• EXERCISE OBJECTIVE
From the listing below, restate word for word the lines from the line containing "Generate a Blender" down through the line containing "cam.matrix_world = m". Exclude pictures.

• DATA
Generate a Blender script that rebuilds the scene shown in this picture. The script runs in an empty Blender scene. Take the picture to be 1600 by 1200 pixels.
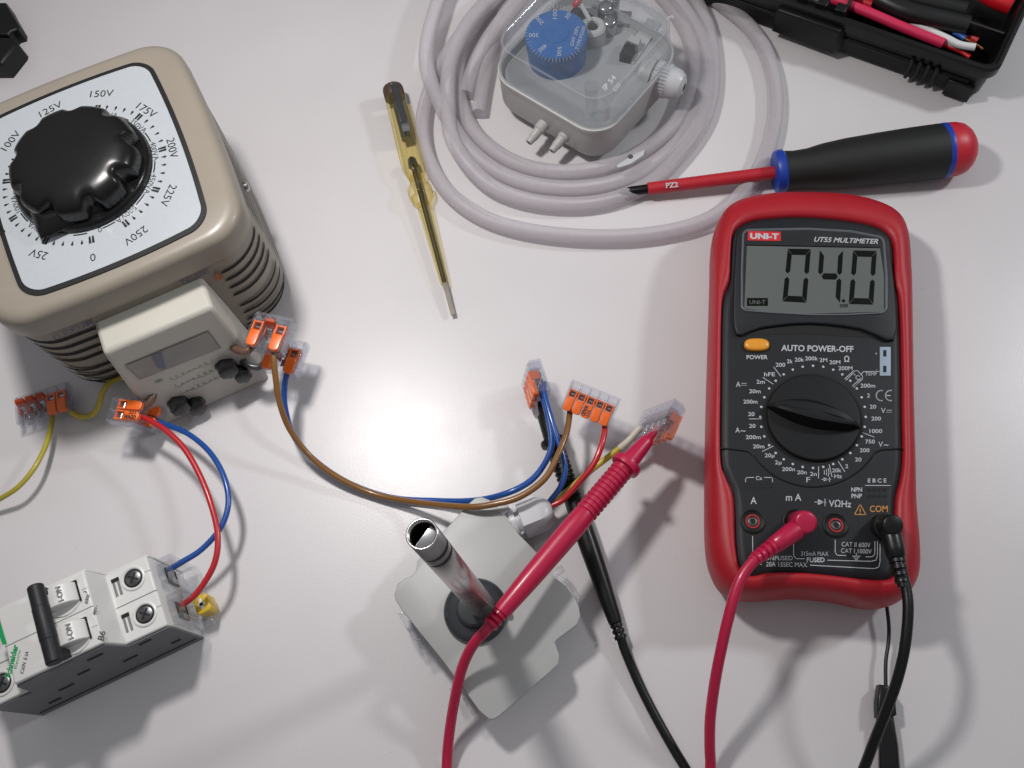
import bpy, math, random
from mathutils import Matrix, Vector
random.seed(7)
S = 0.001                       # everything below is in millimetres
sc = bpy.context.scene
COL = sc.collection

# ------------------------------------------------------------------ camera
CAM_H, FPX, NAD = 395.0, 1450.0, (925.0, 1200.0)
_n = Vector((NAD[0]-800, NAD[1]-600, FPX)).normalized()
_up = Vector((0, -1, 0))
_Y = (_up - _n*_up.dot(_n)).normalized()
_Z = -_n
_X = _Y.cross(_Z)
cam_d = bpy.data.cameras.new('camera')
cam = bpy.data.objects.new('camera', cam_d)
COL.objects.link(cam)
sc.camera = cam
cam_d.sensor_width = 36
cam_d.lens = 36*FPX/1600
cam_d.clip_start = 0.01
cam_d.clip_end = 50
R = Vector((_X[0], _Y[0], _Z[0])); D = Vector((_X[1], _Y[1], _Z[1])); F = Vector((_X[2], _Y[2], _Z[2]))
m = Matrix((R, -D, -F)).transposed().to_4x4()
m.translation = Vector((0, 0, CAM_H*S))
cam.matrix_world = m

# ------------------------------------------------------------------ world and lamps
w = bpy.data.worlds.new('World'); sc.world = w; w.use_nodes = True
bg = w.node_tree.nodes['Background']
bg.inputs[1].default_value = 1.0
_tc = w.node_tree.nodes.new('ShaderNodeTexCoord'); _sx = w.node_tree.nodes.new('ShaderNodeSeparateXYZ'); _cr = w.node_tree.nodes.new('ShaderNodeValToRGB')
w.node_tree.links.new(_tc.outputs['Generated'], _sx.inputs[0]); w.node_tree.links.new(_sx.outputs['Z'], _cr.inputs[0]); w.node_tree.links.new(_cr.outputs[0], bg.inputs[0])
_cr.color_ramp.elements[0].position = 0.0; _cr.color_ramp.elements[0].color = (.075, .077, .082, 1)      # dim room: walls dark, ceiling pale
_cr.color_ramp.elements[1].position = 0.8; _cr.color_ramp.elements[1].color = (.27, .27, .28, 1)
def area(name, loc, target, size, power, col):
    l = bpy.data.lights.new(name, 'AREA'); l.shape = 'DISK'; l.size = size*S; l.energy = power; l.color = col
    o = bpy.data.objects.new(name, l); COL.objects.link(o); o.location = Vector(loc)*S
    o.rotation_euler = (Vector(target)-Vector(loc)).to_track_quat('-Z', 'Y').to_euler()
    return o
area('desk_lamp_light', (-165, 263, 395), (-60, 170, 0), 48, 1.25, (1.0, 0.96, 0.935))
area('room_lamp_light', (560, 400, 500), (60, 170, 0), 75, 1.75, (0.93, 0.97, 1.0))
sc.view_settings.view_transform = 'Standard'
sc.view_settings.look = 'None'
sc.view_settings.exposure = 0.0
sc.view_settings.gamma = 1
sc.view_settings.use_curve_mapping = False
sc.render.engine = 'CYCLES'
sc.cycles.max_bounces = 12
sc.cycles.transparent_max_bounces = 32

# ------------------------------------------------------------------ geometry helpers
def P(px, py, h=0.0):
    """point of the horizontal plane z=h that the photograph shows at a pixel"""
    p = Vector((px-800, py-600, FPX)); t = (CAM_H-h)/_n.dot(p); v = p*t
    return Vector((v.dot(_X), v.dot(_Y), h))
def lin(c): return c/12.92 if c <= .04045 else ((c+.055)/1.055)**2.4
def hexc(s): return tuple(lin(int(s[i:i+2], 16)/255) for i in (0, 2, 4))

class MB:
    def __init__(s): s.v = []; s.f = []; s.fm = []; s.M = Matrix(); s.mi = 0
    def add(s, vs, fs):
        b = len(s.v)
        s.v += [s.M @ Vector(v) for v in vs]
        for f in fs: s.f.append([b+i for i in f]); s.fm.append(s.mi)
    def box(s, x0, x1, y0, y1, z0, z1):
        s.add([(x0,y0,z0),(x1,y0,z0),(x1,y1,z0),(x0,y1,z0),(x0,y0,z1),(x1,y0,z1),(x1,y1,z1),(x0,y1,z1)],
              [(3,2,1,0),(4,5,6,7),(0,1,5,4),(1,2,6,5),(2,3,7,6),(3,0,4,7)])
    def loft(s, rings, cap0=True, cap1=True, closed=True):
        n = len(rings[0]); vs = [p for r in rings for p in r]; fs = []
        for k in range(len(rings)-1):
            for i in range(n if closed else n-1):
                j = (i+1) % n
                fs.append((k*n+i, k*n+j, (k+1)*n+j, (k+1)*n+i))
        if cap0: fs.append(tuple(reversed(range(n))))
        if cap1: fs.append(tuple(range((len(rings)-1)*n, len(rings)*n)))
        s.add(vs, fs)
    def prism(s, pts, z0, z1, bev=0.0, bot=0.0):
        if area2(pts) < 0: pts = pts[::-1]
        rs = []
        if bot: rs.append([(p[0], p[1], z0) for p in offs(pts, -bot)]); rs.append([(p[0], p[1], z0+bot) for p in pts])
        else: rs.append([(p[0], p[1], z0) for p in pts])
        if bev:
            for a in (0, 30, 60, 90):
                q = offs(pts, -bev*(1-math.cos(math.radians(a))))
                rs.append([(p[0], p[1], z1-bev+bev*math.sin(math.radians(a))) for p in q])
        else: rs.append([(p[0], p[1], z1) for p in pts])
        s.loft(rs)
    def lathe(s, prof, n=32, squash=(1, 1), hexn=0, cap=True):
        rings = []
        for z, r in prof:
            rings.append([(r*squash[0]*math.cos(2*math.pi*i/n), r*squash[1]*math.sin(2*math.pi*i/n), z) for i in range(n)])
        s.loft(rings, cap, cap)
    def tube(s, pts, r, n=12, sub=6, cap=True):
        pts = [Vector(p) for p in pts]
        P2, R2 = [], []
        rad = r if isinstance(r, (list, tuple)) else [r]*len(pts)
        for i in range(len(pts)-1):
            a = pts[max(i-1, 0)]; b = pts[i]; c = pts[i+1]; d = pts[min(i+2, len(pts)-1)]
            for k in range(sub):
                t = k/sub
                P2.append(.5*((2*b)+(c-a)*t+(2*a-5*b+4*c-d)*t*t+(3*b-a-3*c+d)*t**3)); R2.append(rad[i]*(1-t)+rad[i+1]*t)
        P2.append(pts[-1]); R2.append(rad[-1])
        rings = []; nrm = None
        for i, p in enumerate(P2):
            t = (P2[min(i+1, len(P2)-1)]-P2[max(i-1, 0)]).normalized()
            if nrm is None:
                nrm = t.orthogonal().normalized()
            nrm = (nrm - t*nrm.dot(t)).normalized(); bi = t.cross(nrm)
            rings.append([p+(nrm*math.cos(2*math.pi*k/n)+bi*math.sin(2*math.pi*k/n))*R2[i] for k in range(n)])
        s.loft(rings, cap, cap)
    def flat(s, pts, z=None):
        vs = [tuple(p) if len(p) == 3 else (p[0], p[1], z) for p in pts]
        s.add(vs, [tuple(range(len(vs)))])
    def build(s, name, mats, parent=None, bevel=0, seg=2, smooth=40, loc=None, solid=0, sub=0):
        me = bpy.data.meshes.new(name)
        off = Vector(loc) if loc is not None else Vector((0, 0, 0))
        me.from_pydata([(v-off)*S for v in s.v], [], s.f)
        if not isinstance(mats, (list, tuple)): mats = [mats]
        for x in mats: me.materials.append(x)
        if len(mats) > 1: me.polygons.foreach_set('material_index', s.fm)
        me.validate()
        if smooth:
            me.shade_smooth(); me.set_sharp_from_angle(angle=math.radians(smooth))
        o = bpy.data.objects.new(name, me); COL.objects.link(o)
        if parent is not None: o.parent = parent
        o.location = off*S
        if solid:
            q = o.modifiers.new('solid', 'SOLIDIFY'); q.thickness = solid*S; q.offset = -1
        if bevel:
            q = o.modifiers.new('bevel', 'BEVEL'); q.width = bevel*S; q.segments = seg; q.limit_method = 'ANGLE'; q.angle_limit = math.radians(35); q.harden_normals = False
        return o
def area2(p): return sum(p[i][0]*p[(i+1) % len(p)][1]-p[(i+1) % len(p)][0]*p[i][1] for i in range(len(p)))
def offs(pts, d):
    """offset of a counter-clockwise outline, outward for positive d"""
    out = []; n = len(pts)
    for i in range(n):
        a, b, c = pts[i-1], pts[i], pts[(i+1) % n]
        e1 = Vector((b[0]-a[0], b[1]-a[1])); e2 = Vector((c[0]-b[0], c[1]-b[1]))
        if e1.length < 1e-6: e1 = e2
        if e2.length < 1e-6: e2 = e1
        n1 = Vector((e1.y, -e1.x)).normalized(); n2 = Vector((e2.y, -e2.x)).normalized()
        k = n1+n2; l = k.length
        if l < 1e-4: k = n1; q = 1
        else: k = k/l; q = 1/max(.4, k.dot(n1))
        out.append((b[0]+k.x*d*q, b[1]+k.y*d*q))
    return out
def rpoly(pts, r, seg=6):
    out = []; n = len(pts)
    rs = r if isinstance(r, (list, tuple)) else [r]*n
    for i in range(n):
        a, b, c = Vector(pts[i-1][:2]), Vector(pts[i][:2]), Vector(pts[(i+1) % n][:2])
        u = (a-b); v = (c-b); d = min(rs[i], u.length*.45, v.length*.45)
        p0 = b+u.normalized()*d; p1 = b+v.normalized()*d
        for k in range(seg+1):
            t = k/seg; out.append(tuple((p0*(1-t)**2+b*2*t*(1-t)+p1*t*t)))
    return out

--

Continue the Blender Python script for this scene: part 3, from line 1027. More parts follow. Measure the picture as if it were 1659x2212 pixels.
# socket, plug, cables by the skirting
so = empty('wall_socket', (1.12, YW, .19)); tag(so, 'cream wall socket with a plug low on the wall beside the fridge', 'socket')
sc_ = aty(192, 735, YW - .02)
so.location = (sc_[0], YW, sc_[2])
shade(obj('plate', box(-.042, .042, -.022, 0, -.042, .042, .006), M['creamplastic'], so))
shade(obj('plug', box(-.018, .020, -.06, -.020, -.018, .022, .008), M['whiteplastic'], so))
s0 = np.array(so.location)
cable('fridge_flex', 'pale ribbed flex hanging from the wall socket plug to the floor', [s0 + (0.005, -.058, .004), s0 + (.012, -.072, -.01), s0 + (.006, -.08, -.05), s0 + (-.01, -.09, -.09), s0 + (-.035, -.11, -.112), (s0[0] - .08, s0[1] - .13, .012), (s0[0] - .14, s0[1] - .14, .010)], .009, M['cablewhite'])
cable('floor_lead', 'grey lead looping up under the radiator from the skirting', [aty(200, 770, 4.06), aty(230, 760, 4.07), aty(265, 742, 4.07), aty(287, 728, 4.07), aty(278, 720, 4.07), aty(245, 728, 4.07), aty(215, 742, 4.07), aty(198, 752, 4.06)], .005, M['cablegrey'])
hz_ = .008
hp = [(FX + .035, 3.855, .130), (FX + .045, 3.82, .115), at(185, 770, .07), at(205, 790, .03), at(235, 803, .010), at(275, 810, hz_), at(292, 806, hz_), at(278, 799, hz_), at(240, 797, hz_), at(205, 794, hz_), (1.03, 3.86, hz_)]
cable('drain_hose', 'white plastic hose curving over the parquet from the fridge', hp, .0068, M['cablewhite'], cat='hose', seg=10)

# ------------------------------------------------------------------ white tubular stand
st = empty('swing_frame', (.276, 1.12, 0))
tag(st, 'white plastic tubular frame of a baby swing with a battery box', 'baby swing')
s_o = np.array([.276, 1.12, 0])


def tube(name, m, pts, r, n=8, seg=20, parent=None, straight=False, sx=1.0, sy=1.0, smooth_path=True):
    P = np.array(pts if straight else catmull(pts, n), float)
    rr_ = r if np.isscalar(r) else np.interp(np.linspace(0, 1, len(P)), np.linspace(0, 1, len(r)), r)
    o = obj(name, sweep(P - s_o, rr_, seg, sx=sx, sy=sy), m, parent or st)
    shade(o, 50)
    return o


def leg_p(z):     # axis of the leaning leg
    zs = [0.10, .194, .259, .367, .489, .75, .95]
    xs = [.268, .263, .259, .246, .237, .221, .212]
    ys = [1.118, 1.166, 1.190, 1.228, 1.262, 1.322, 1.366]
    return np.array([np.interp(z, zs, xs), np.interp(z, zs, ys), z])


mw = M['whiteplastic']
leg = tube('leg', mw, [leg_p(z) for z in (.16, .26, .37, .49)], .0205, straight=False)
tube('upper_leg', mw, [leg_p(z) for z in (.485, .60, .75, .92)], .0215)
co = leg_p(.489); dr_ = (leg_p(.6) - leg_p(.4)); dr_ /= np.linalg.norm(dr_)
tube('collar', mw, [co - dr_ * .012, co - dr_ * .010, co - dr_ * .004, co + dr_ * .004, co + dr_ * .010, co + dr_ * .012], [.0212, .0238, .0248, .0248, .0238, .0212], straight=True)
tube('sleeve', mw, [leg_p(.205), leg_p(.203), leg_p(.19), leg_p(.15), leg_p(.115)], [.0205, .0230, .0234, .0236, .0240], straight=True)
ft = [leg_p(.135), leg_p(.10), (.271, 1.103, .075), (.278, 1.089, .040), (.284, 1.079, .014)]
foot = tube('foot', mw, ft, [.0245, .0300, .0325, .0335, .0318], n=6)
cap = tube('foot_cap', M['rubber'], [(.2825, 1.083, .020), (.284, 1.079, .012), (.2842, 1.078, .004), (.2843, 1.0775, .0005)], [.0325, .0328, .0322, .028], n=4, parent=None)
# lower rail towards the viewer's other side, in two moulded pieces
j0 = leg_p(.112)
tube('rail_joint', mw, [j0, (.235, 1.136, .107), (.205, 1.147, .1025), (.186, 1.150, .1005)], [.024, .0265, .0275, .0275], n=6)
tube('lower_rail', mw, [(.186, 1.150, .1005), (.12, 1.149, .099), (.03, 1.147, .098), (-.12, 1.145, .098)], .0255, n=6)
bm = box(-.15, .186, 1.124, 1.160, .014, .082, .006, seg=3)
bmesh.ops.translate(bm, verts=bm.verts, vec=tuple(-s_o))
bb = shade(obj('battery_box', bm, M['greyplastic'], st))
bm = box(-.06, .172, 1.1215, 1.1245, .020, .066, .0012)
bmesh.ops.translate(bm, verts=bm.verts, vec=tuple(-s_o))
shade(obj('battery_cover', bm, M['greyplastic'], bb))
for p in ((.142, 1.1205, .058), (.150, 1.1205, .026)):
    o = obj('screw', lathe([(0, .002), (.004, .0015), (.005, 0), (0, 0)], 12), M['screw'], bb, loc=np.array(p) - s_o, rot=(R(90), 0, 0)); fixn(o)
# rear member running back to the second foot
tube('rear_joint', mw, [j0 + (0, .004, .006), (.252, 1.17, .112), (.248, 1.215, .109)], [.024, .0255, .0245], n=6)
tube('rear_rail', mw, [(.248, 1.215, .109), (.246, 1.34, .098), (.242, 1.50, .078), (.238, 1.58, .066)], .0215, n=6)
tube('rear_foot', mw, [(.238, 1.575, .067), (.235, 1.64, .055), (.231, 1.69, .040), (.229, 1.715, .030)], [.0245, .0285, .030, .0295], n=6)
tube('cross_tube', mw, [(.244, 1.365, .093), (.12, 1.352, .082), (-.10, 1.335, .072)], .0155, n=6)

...

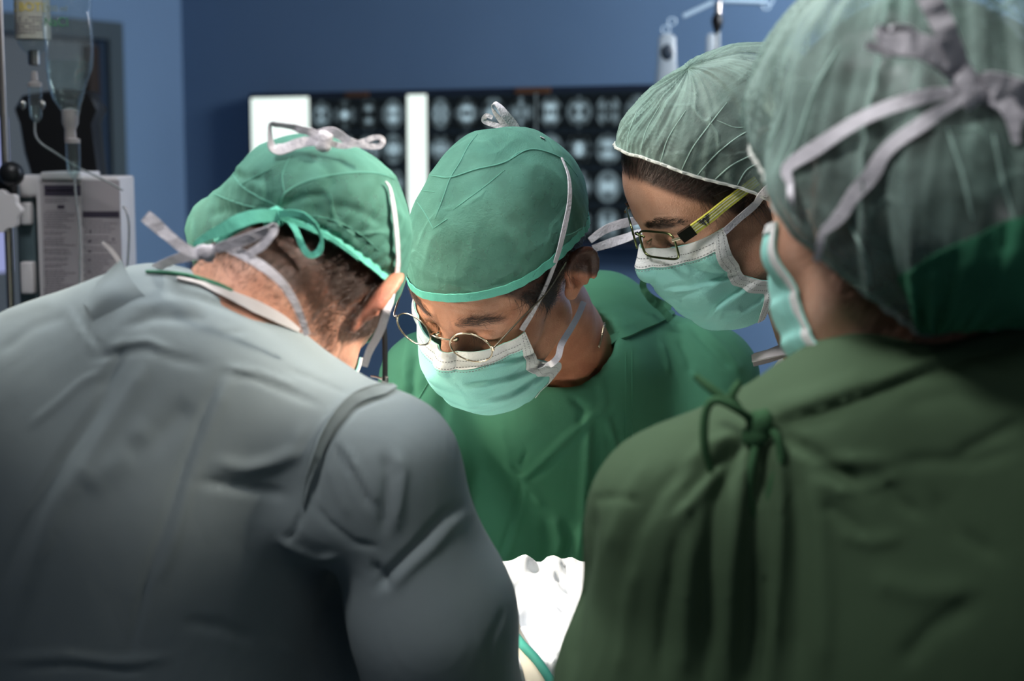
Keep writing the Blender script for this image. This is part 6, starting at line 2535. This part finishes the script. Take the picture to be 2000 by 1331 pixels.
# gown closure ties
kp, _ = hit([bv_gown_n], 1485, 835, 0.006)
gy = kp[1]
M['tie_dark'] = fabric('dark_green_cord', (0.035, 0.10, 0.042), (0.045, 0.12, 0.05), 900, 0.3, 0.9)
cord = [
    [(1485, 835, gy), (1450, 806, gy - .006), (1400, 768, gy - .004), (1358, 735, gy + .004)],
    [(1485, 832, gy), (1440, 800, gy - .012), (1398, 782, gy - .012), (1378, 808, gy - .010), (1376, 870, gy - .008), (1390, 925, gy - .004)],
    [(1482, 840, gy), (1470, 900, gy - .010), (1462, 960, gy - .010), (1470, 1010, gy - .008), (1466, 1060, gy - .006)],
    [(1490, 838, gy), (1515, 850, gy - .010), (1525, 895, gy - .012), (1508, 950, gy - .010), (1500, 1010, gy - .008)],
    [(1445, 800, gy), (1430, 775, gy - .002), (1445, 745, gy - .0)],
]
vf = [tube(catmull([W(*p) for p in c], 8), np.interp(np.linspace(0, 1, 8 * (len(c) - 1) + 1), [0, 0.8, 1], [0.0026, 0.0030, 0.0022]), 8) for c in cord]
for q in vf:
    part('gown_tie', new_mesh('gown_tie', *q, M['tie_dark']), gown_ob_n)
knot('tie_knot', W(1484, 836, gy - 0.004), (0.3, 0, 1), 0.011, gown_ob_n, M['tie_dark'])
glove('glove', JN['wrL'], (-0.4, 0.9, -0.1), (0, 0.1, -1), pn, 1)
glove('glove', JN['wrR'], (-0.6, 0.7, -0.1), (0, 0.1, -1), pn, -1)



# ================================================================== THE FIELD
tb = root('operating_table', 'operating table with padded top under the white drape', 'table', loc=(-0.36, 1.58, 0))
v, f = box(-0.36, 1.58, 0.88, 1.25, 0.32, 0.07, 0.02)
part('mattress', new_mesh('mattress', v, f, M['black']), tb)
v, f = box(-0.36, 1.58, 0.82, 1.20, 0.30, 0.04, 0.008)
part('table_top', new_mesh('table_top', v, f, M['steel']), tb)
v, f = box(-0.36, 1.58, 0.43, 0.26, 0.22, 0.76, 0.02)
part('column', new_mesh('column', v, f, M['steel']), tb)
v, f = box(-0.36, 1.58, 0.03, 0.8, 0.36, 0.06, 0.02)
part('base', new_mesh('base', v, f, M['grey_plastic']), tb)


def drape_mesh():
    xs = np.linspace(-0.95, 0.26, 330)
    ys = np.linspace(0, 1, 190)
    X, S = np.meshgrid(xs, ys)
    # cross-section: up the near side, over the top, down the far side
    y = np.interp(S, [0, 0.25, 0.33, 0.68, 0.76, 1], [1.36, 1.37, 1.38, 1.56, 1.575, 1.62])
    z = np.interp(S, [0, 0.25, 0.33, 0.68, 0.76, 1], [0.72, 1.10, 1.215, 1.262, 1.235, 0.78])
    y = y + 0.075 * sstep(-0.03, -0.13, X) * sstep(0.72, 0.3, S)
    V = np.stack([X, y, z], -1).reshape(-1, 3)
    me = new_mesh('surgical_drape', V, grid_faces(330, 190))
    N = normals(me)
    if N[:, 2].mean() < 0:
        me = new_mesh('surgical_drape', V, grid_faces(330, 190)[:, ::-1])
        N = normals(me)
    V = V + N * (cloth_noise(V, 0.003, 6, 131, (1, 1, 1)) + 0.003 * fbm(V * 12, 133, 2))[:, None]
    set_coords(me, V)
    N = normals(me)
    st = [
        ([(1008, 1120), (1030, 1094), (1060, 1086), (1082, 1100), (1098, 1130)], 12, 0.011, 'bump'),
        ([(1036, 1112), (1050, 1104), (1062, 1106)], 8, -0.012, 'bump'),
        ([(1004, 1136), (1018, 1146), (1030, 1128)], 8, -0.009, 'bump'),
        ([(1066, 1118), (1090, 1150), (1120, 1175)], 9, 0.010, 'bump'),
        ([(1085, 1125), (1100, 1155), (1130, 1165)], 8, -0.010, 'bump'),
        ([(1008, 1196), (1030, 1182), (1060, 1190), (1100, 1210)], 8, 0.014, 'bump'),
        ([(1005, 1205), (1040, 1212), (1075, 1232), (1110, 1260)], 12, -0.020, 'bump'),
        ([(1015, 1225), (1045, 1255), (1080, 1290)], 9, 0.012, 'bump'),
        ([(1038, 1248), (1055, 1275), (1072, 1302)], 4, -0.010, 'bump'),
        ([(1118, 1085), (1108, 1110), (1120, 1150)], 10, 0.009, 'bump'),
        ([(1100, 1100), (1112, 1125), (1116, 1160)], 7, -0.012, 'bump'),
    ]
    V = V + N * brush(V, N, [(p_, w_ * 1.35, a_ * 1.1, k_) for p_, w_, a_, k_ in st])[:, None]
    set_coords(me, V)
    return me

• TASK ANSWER
Generate a Blender script that rebuilds the scene shown in this picture. The script runs in an empty Blender scene. Take the picture to be 1600 by 1200 pixels.
import bpy, math, random
from mathutils import Matrix, Vector
random.seed(7)
S = 0.001                       # everything below is in millimetres
sc = bpy.context.scene
COL = sc.collection

# ------------------------------------------------------------------ camera
CAM_H, FPX, NAD = 395.0, 1450.0, (925.0, 1200.0)
_n = Vector((NAD[0]-800, NAD[1]-600, FPX)).normalized()
_up = Vector((0, -1, 0))
_Y = (_up - _n*_up.dot(_n)).normalized()
_Z = -_n
_X = _Y.cross(_Z)
cam_d = bpy.data.cameras.new('camera')
cam = bpy.data.objects.new('camera', cam_d)
COL.objects.link(cam)
sc.camera = cam
cam_d.sensor_width = 36
cam_d.lens = 36*FPX/1600
cam_d.clip_start = 0.01
cam_d.clip_end = 50
R = Vector((_X[0], _Y[0], _Z[0])); D = Vector((_X[1], _Y[1], _Z[1])); F = Vector((_X[2], _Y[2], _Z[2]))
m = Matrix((R, -D, -F)).transposed().to_4x4()
m.translation = Vector((0, 0, CAM_H*S))
cam.matrix_world = m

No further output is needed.